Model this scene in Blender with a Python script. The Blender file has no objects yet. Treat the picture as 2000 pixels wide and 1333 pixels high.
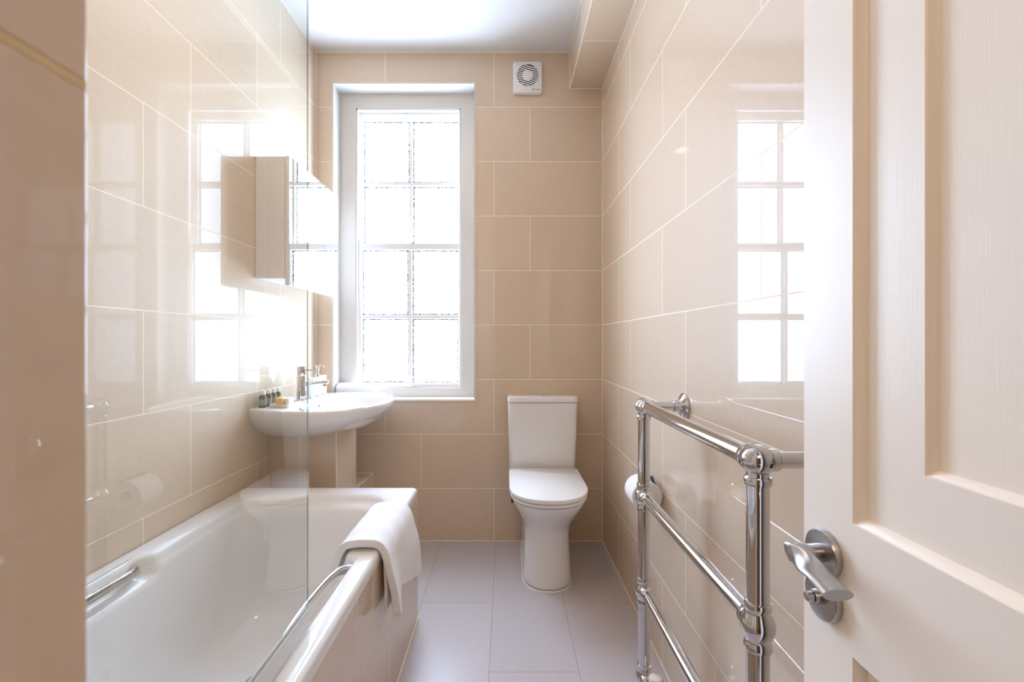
import bpy, bmesh, math, random
from mathutils import Vector, Matrix
PI = math.pi
random.seed(7)
S = bpy.context.scene
COL = S.collection

# ------------------------------------------------------------------ camera
CAMZ = 1.109
cd = bpy.data.cameras.new('camera')
cam = bpy.data.objects.new('camera', cd); COL.objects.link(cam)
cam.location = (0, 0, CAMZ); cam.rotation_euler = (PI/2, 0, 0)
cd.lens = 16.0; cd.sensor_width = 36.0; cd.shift_x = 0.0055; cd.shift_y = 0.0
cd.clip_start = 0.02; cd.clip_end = 50
cd.dof.use_dof = True; cd.dof.focus_distance = 1.6; cd.dof.aperture_fstop = 11
S.camera = cam

# ------------------------------------------------------------------ world: white overcast sky
SKY = 25.0
w = bpy.data.worlds.new('world'); S.world = w; w.use_nodes = True
nt = w.node_tree; nt.nodes.clear()
wo = nt.nodes.new('ShaderNodeOutputWorld'); bg = nt.nodes.new('ShaderNodeBackground')
bg.inputs['Color'].default_value = (0.67, 0.87, 1.18, 1); bg.inputs['Strength'].default_value = SKY
nt.links.new(bg.outputs[0], wo.inputs[0])

# daylight portal in the window opening (guides sky sampling only)
ld = bpy.data.lights.new('window_portal', 'AREA'); ld.shape = 'RECTANGLE'; ld.size = 0.66; ld.size_y = 1.66
ld.cycles.is_portal = True
lo = bpy.data.objects.new('window_portal', ld); COL.objects.link(lo)
lo.location = (-0.565, 2.80, 1.645); lo.rotation_euler = (-PI/2, 0, 0)   # faces -Y, into the room
# hall ceiling lamp behind the camera
HALL = 22.0
ld = bpy.data.lights.new('hall_lamp', 'AREA'); ld.shape = 'RECTANGLE'; ld.size = 1.6; ld.size_y = 0.8
ld.energy = HALL; ld.color = (1.0, 0.64, 0.34)
lo = bpy.data.objects.new('hall_lamp', ld); COL.objects.link(lo)
lo.location = (0.0, -1.2, 2.45); lo.rotation_euler = (math.radians(25), 0, 0)
# warm bathroom downlight, in the ceiling fitting built below
LAMP = 5.0; LAMP_AT = (-0.40, 1.25, 2.700)
ld = bpy.data.lights.new('downlight_lamp', 'AREA'); ld.shape = 'DISK'; ld.size = 0.11; ld.energy = LAMP; ld.color = (1.0, 0.66, 0.36)
lo = bpy.data.objects.new('downlight_lamp', ld); COL.objects.link(lo); lo.location = LAMP_AT

S.view_settings.view_transform = 'Standard'; S.view_settings.look = 'None'
S.view_settings.exposure = 0.07; S.view_settings.gamma = 1.0
S.view_settings.use_curve_mapping = False
S.cycles.max_bounces = 14; S.cycles.diffuse_bounces = 8; S.cycles.glossy_bounces = 6
S.cycles.transparent_max_bounces = 16; S.cycles.transmission_bounces = 8
S.cycles.sample_clamp_indirect = 8.0; S.cycles.sample_clamp_direct = 4.5

# ------------------------------------------------------------------ materials
def newmat(name):
    m = bpy.data.materials.new(name); m.use_nodes = True
    n = m.node_tree
    return m, n, n.nodes['Principled BSDF']

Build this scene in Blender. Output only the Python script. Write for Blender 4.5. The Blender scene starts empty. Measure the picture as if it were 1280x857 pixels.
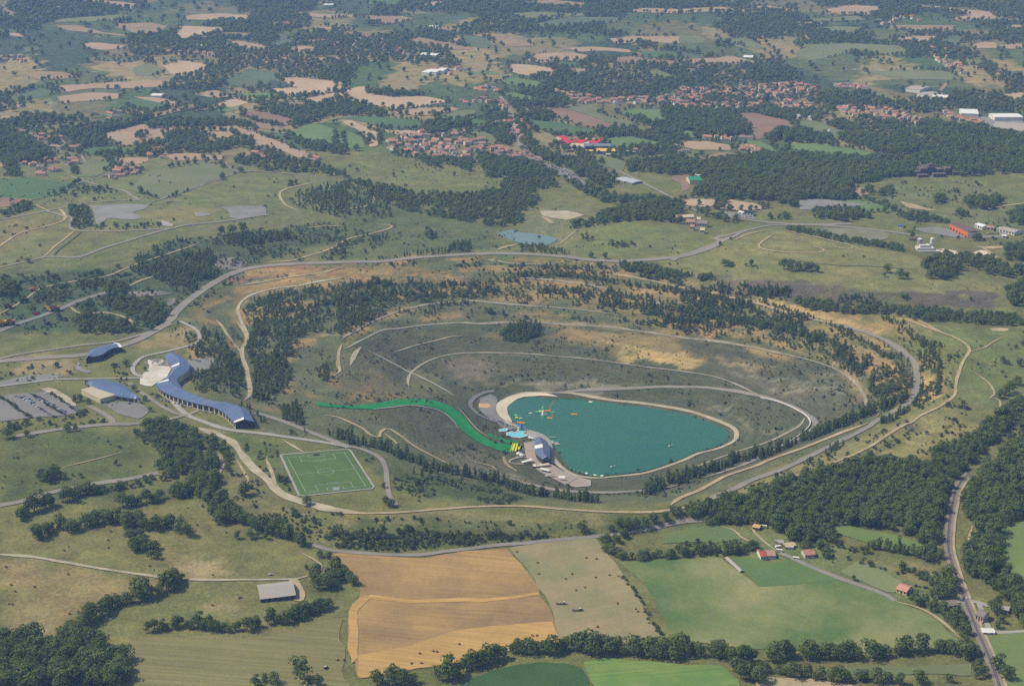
import bpy, bmesh, math, random
import numpy as np
from mathutils import Vector, Matrix, geometry
R_ = math.radians
random.seed(7); rng = np.random.default_rng(7)
S = bpy.context.scene; COL = S.collection

# ------------------------------------------------------------------ camera, sky, sun, exposure
CAM_Z, PITCH, FPX, CX, CY = 719.0, R_(18.7), 2000.0, 640.0, 428.5
cam = bpy.data.objects.new('camera', bpy.data.cameras.new('camera')); COL.objects.link(cam)
cam.location = (0, 0, CAM_Z); cam.rotation_euler = (math.pi/2 - PITCH, 0, 0)
cam.data.sensor_width = 36; cam.data.lens = 36*FPX/1280; cam.data.clip_start = 1; cam.data.clip_end = 120000
S.camera = cam
SUN_EL = R_(52); SUN_DIR = Vector((-1, .06, 0)).normalized()          # where the sun stands: left
SUN_VEC = Vector((SUN_DIR.x*math.cos(SUN_EL), SUN_DIR.y*math.cos(SUN_EL), math.sin(SUN_EL)))
W = bpy.data.worlds.new('World'); S.world = W; W.use_nodes = True
wn = W.node_tree; bg = wn.nodes['Background']; bg.inputs[1].default_value = .10
sky = wn.nodes.new('ShaderNodeTexSky'); sky.sky_type = 'NISHITA'; sky.sun_disc = False
sky.sun_elevation = SUN_EL; sky.sun_rotation = math.atan2(SUN_DIR.x, SUN_DIR.y) % (2*math.pi); sky.air_density = 1.2; sky.dust_density = 1.5
wn.links.new(sky.outputs[0], bg.inputs[0])
sun = bpy.data.objects.new('sun', bpy.data.lights.new('sun', 'SUN')); COL.objects.link(sun)
sun.data.energy = 3.6; sun.data.angle = R_(.53); sun.data.color = (1, .95, .875)
sun.rotation_euler = SUN_VEC.to_track_quat('Z', 'Y').to_euler()
S.view_settings.view_transform = 'Standard'; S.view_settings.look = 'None'; S.view_settings.gamma = 1; S.view_settings.exposure = .21
S.view_settings.use_curve_mapping = False
cy = S.cycles; cy.use_denoising = False; cy.max_bounces = 5; cy.diffuse_bounces = 2; cy.glossy_bounces = 2; cy.volume_bounces = 1
cy.transmission_bounces = 2; cy.caustics_reflective = False; cy.caustics_refractive = False
HAZE = 6.8e-5

# ------------------------------------------------------------------ reading the survey: zoomed map squares -> photo coordinates -> the ground
K3 = 1280/430
REG = dict(px=(0,0,1), A1=(0,0,K3), A2=(420,0,K3), A3=(850,0,K3), B1=(0,200,K3), B2=(420,200,K3), B3=(850,200,K3), C1=(0,400,K3), C2=(420,400,K3),
  C3=(850,400,K3), D1=(0,617,K3), D2=(420,617,K3), D3=(850,617,K3), S=(180,420,1055/160), N=(0,420,1253/190), L=(585,480,1102/180), K=(640,480,8.57),
  F=(340,550,1280/140), W=(300,710,12.8), U=(1080,640,3.95), G=(920,640,8), O=(1120,250,8), H=(840,200,1028/120), V=(480,130,1280/180),
  M=(0,350,1280/120), Q=(675,300,2.56), J=(200,288,2.56), T=(800,90,1280/260), Z=(660,160,1280/140))
def P(reg, txt):
    ox, oy, k = REG[reg]
    a = np.array([[float(v) for v in t.split(',')] for t in txt.split()])
    return a[:, :2]/k + np.array([ox, oy])
def rays(px):
    px = np.atleast_2d(np.asarray(px, float)); dx = (px[:, 0]-CX)/FPX; dy = -(px[:, 1]-CY)/FPX
    return np.stack([dx, math.cos(PITCH)+dy*math.sin(PITCH), -math.sin(PITCH)+dy*math.cos(PITCH)], 1)
def at_z(px, z):
    d = rays(px); t = (np.asarray(z)-CAM_Z)/d[:, 2]
    return d[:, :2]*t[:, None]
def to_px(x, y, z):
    zc = z-CAM_Z; f = y*math.cos(PITCH)-zc*math.sin(PITCH); u = y*math.sin(PITCH)+zc*math.cos(PITCH)
    return np.stack([CX+FPX*x/f, CY-FPX*u/f], -1)
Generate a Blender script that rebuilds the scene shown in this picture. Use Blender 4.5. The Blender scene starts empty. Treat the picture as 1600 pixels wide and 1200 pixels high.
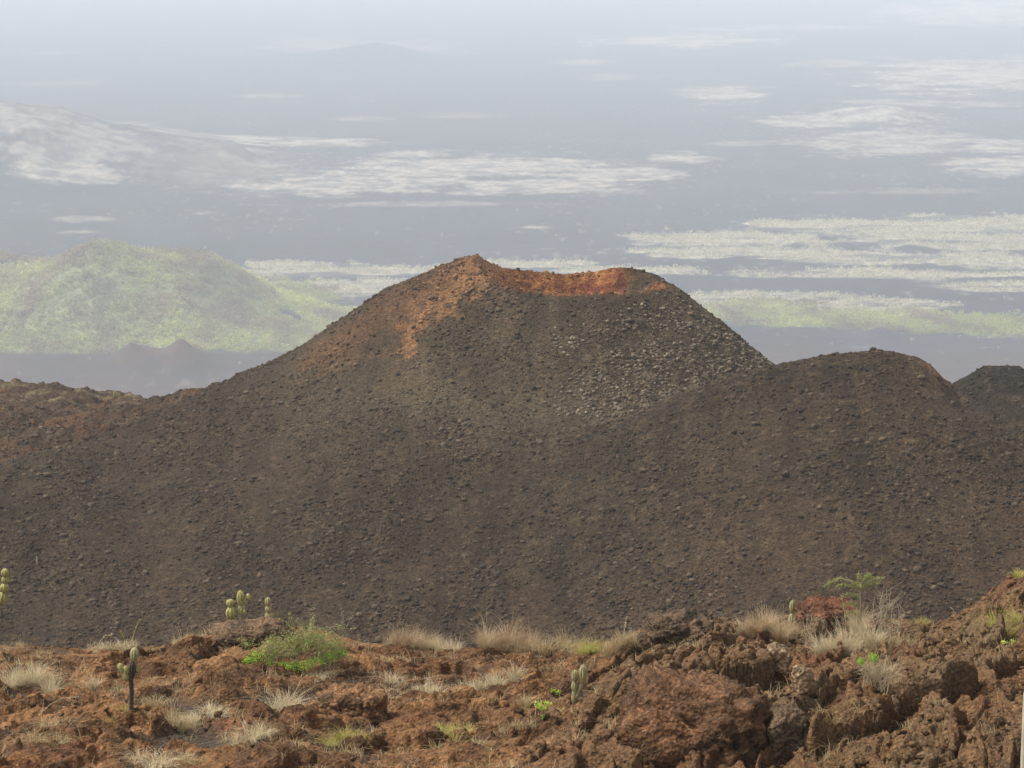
import bpy, math, random
import numpy as np
from mathutils import Vector, Matrix

# ------------------------------------------------------------------ camera, world, sun, exposure
SC = bpy.context.scene
COL = SC.collection
F = 4537.0                       # focal length in pixels of the 1600 px wide photograph
PHI = math.atan(800.0 / F)       # camera looks 10 degrees down
ZC = 480.0                       # camera height above the plain
Z0 = 300.0                       # the plain is surveyed at 300 units below the camera, then scaled by K to metres
K = ZC / Z0
cam = bpy.data.cameras.new("camera")
cam.sensor_width = 36.0
cam.lens = 36.0 * F / 1600.0
cam.clip_start = 0.5
cam.clip_end = 30000.0
camo = bpy.data.objects.new("camera", cam)
COL.objects.link(camo)
camo.location = (0, 0, ZC)
camo.rotation_euler = (math.radians(90) - PHI, 0, 0)
SC.camera = camo

SUN_EL, SUN_AZ = math.radians(57), math.radians(-88)   # azimuth from +Y, clockwise positive
world = bpy.data.worlds.new("World")
SC.world = world
world.use_nodes = True
nt = world.node_tree
nt.nodes.clear()
sky = nt.nodes.new("ShaderNodeTexSky")
sky.sky_type = 'NISHITA'
sky.sun_disc = False
sky.sun_elevation = SUN_EL
sky.sun_rotation = SUN_AZ
sky.dust_density = 5.0
sky.air_density = 1.0
sky.altitude = 800
hs = nt.nodes.new("ShaderNodeHueSaturation")
hs.inputs["Saturation"].default_value = 0.10
bg = nt.nodes.new("ShaderNodeBackground")
bg.inputs["Strength"].default_value = 0.13
wo = nt.nodes.new("ShaderNodeOutputWorld")
nt.links.new(sky.outputs[0], hs.inputs["Color"])
nt.links.new(hs.outputs[0], bg.inputs["Color"])
nt.links.new(bg.outputs[0], wo.inputs["Surface"])

sl = bpy.data.lights.new("sun", 'SUN')
sl.energy = 2.3
sl.angle = math.radians(9)
sl.color = (1.0, 0.95, 0.87)
so = bpy.data.objects.new("sun", sl)
COL.objects.link(so)
sd = Vector((math.sin(SUN_AZ) * math.cos(SUN_EL), math.cos(SUN_AZ) * math.cos(SUN_EL), math.sin(SUN_EL)))
so.rotation_euler = sd.to_track_quat('Z', 'Y').to_euler()
so.location = (0, 0, 400)

SC.view_settings.view_transform = 'Standard'
SC.view_settings.look = 'None'
SC.view_settings.exposure = 0.82
SC.view_settings.gamma = 1.0
SC.cycles.max_bounces = 5
SC.cycles.diffuse_bounces = 2
SC.cycles.glossy_bounces = 1
SC.cycles.volume_bounces = 2
SC.cycles.transparent_max_bounces = 4
SC.cycles.use_denoising = True

HAZE_DENSITY = 0.000142

# ------------------------------------------------------------------ numpy noise
def _h(ix, iy, seed):
    n = (ix.astype(np.int64) * 374761393 + iy.astype(np.int64) * 668265263 + seed * 974634777) & 0x7fffffff
    n = ((n ^ (n >> 13)) * 1274126177) & 0x7fffffff
    n = ((n ^ (n >> 15)) * 668265263) & 0x7fffffff
    return ((n ^ (n >> 16)) & 0xffffff) / float(0x1000000)

def perlin(x, y, seed=0):
    ix, iy = np.floor(x), np.floor(y)
    fx, fy = x - ix, y - iy
    u = fx * fx * fx * (fx * (fx * 6 - 15) + 10)
    v = fy * fy * fy * (fy * (fy * 6 - 15) + 10)
    def g(dx, dy):
        a = _h(ix + dx, iy + dy, seed) * (2 * math.pi)
        return np.cos(a) * (fx - dx) + np.sin(a) * (fy - dy)
    n00, n10, n01, n11 = g(0, 0), g(1, 0), g(0, 1), g(1, 1)
    a = n00 + u * (n10 - n00)
    b = n01 + u * (n11 - n01)
    return (a + v * (b - a)) * 1.5

def fbm(x, y, octs=4, seed=0, gain=0.5, lac=2.03):
    s = 0.0; a = 1.0; t = 0.0
    for i in range(octs):
        s = s + a * perlin(x, y, seed + i * 17)
        t += a; a *= gain; x = x * lac + 5.2; y = y * lac + 1.3
    return s / t

def ridged(x, y, octs=4, seed=0):
    s = 0.0; a = 1.0; t = 0.0
    for i in range(octs):
        s = s + a * (1 - 2 * np.abs(perlin(x, y, seed + i * 17)))
        t += a; a *= 0.5; x = x * 2.07 + 3.1; y = y * 2.07 + 7.7
    return s / t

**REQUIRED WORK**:
Give only the lines from the one with "Generate a Blender" to the one with "SC.camera = camo", both included, again and exactly; leave the images out.

**RESPONSE**:
Generate a Blender script that rebuilds the scene shown in this picture. Use Blender 4.5. The Blender scene starts empty. Treat the picture as 1600 pixels wide and 1200 pixels high.
import bpy, math, random
import numpy as np
from mathutils import Vector, Matrix

# ------------------------------------------------------------------ camera, world, sun, exposure
SC = bpy.context.scene
COL = SC.collection
F = 4537.0                       # focal length in pixels of the 1600 px wide photograph
PHI = math.atan(800.0 / F)       # camera looks 10 degrees down
ZC = 480.0                       # camera height above the plain
Z0 = 300.0                       # the plain is surveyed at 300 units below the camera, then scaled by K to metres
K = ZC / Z0
cam = bpy.data.cameras.new("camera")
cam.sensor_width = 36.0
cam.lens = 36.0 * F / 1600.0
cam.clip_start = 0.5
cam.clip_end = 30000.0
camo = bpy.data.objects.new("camera", cam)
COL.objects.link(camo)
camo.location = (0, 0, ZC)
camo.rotation_euler = (math.radians(90) - PHI, 0, 0)
SC.camera = camo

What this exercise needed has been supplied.